Jean tells us that the man who had long worked for his father (Grabley) 

in the office at 73 Boulevard Haussmann, must still have been organizing those "papers" whose existence I hadn't even suspected. I had always thought the premises were as empty as the inkwells on the desk and that my father occupied them like a waiting room. And so I'd been surprised, thirty years later, to discover a tangible trace of his presence on Boulevard Haussmann, in the form of that envelope with the name of the ore refining company. But it's true that a name on the back of an envelope doesn't prove much of anything: you can read it over and over, and you're still in the dark.

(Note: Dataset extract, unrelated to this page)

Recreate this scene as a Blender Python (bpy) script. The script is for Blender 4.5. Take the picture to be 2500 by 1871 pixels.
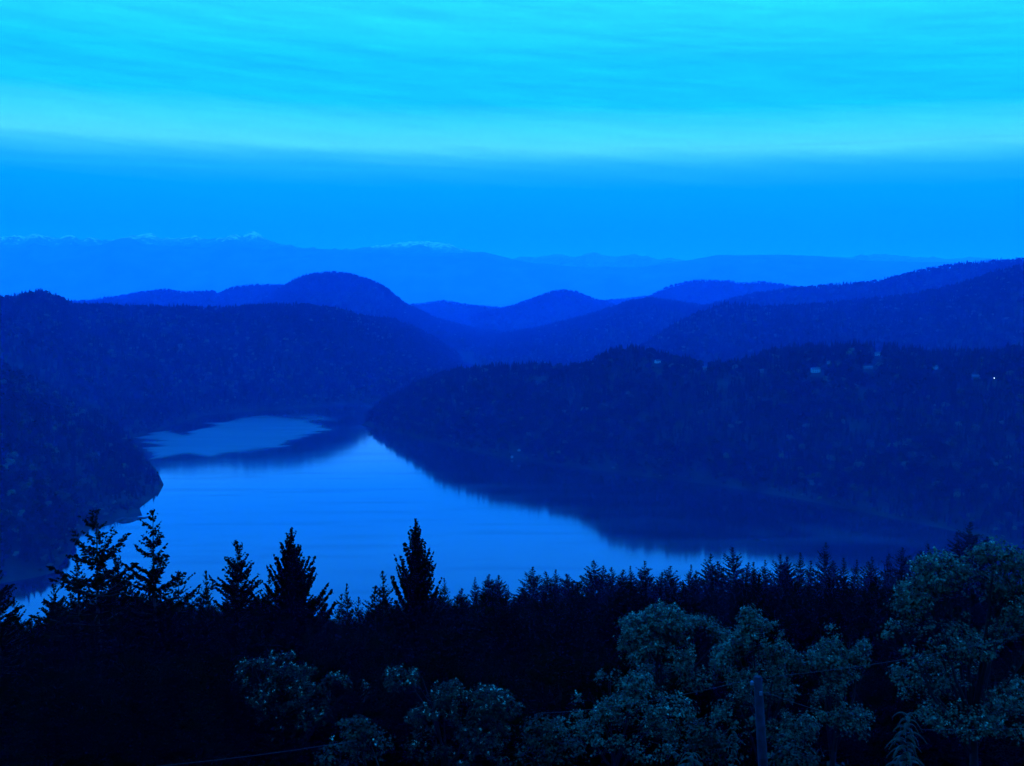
import bpy, math, random
import numpy as np

# ------------------------------------------------------------------ set-up
for o in list(bpy.data.objects):
    bpy.data.objects.remove(o)
SC = bpy.context.scene
COL = SC.collection

# ------------------------------------------------------------------ camera
F = 2680.0                       # focal length in pixels of the 2500 x 1871 photograph
CX, CY, EYE = 1250.0, 935.5, 715.0
CAMZ = 310.0
PITCH = math.atan((CY - EYE) / F)
cam_data = bpy.data.cameras.new("camera")
cam_data.sensor_width = 36.0
cam_data.lens = 36.0 * F / 2500.0
cam_data.clip_start = 0.5
cam_data.clip_end = 200000.0
cam = bpy.data.objects.new("camera", cam_data)
cam.location = (0, 0, CAMZ)
cam.rotation_euler = (math.pi / 2 - PITCH, 0, 0)
COL.objects.link(cam)
SC.camera = cam

# ------------------------------------------------------------------ world: blue dusk sky, high cloud sheet above a clear band
SKY_GAIN = 4.4
world = bpy.data.worlds.new("World")
SC.world = world
world.use_nodes = True
wt = world.node_tree
wt.nodes.clear()
def wn(kind, **kw):
    n = wt.nodes.new(kind)
    for k, v in kw.items():
        setattr(n, k, v)
    return n
def wmath(op, a, b=None, c=None):
    n = wn("ShaderNodeMath", operation=op)
    for i, v in enumerate((a, b, c)):
        if v is None:
            continue
        if isinstance(v, (int, float)):
            n.inputs[i].default_value = v
        else:
            wt.links.new(v, n.inputs[i])
    return n.outputs[0]
tc = wn("ShaderNodeTexCoord")
sep = wn("ShaderNodeSeparateXYZ")
wt.links.new(tc.outputs["Generated"], sep.inputs[0])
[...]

Which is where we remain. Jean and the woman named Gisèle spend time with several men she knows and are asked to do them a favor that Jean realizes makes them an accomplice to some bad, perhaps violent act. When that has been done, the two men disappear and Jean and Gisèle make plans to leave for Rome and a new life. 

Before they leave Gisèle sends Jean into a cafe to seek news from a man behind the bar about her friends. The man says only they have left but will be back. Gisèle then tells him she knew the man at the bar when her husband worked for the Winter Circus. Ten years later Jean went into that same cafe and found the same man behind the bar. He sees photos on the wall of performers from the Winter Circus including a picture of Gisèle.He questioned the man about Gisèle, her husband, and her two friends but did not learn much. The man asked if he was still in touch with her. Jean leaves shortly after that question and tells us, "Once alone, on the boulevard, I stupidly broke down in sobs."

Update:  I happened upon a review in the New York Times of Modiano's memoir and a trilogy that was very enlightening. The memoir and all his novels are about his "postwar French childhood spent carelessly shuttled between indifferent parents." Another enlightening description: "Modiano's narratives stage the past as a series of mysteries and invite his readers to follow clues with him. But there will be no answers. The more he, his characters, his readers attempt to put the pieces together, the more fragmented the big pictures becomes." Perfect. His memoir was translated after he won the Nobel Prize in 2014.

Patrick Modiano, After the Circus, trans. Mark Polizzotti, Yale University Press, 2015, 216 pages (I read the kindle version). Available in the UVa library in French.